THE WHALE: FAT CHANCE

If you have an appetite for the grotesque, try THE WHALE by Samuel D. Hunter, a tale of morbid obesity and Morrison style evangelism.

In a squalid apartment in Idaho with drab dabs of nautical décor – a fish tank, a painting of a lighthouse, louvre blinds redolent of a ship’s sails or fish gills – English tutor, Charlie, is slowly eating himself to death.

Suicide by stuffing is his response to the death of his lover, Alan, and Alan’s sister, Liz, pops in from time to time to aid and abet his catastrophic calorie intake.

Moribund and housebound, Charlie makes money by mentoring students online. The study of ‘Moby Dick’ takes a prominent focus, specifically one essay that seems to have resuscitative power.
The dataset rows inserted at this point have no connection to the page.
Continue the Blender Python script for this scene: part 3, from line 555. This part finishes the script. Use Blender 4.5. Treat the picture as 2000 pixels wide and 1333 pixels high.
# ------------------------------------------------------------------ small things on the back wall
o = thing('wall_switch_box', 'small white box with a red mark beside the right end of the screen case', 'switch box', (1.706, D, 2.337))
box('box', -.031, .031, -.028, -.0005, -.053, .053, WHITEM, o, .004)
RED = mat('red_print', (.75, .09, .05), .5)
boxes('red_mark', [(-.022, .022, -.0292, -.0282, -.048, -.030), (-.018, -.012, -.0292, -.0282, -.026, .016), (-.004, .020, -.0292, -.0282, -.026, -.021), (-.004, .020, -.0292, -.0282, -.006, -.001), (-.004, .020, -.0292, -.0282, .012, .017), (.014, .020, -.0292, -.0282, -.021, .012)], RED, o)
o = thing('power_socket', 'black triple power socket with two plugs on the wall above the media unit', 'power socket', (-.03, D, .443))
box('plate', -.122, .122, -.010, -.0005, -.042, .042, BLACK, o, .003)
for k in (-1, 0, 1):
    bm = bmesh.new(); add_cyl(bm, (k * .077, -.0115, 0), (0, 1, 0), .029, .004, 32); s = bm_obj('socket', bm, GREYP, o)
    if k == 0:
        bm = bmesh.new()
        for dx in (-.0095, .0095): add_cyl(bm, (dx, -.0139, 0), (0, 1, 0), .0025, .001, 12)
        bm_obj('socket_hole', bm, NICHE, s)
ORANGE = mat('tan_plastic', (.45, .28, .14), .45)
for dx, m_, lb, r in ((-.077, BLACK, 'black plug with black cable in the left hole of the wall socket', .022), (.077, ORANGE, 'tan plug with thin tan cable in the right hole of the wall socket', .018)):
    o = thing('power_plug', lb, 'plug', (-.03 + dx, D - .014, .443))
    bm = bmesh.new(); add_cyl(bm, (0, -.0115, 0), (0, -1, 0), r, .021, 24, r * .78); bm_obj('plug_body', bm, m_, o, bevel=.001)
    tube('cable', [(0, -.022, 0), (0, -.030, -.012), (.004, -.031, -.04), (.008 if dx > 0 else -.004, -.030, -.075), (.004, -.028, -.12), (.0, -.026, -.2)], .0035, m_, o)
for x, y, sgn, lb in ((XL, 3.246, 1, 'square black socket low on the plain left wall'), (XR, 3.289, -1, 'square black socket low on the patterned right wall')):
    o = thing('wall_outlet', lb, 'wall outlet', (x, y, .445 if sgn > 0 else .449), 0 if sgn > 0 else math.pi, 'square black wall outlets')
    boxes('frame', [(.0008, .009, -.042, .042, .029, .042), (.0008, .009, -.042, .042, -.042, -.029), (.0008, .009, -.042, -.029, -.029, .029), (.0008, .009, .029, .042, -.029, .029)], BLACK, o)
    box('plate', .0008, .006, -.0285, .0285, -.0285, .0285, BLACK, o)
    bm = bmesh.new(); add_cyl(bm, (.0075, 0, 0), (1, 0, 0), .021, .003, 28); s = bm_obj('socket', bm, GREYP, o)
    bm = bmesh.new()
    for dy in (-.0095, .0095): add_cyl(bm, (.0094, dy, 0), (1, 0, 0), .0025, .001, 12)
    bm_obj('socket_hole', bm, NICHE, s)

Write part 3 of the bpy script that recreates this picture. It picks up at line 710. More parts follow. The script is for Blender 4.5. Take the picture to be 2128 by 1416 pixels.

Another whale story, the Biblical one of Jonah, is also prominent, conjured by an impromptu visit of a nineteen year old missionary, who interrupts Charlie while masturbating to movie dick.

Busted wanking notwithstanding, evangelical minions and ministries is somewhat of a bête noire to Charlie and of Liz also, as they both blame the institution for being implicit in Alan’s death, shaming and shunning him for being gay.

Not so impromptu is the visit from Ellie, Charlie’s daughter. After an estrangement of more than a decade, she has tracked him down in a thinly veiled attempt at a brittle reconciliation.

In the wake of this, Mary, Charlie’s ex-wife and mother to Ellie, enters the scene, making for a tidy final farewell as the beached whale prepares to blow his last.

Brendan Fraser, fitted out in an unflattering fat suit, does an admirable job as the morbidly obese Charlie, grasping the posture and the short, shallow gasping of the grossly corpulent, negotiating the complex contradiction of the jolly fat man who harbours a dietary death wish.

Hong Chau, so bloody marvellous in the ‘The Menu’, similarly has to navigate the contradictory character of Lizzie, the sister of his deceased lover and now his domestic, who strives to keep him alive whilst simultaneously feeding him foods that will prove fatal, either by consumption or by choking. Her emotional conflict is well compassed.

Sadie Sink as the daughter, Ellie, is quite the attitude of insolent youth, a fearless ferocity masking a fragility, a forced bravado a veneer to a brittle soul, and adopts the surly facade of a face the facsimile of a slapped arse.

Ty Simpkins, at first the epitome of the gormless missionary, reveals a genuine earnestness that eschews the shallow evangelism of his church.

Samantha Morton as Mary, Charlie’s ex and mother of Ellie, comes late in the play but gives a scene stealing, heartbreaking performance, of a woman spurned of success as spouse and parent, finding validity in vodka. There’s a seething, shaking anger on view here, the kind that comes from still caring although one is clearly care worn.

The screenplay, like its protagonist, is overweight, and the production is plagued by a barrage of blackouts. So too the soundtrack – confused, unclear and cliched.

One or two too many vignettes slow its metabolic rate. But it largely swims thanks to a committed cast who give big. Like Minnie the Moocher’s heart. Big as a whale.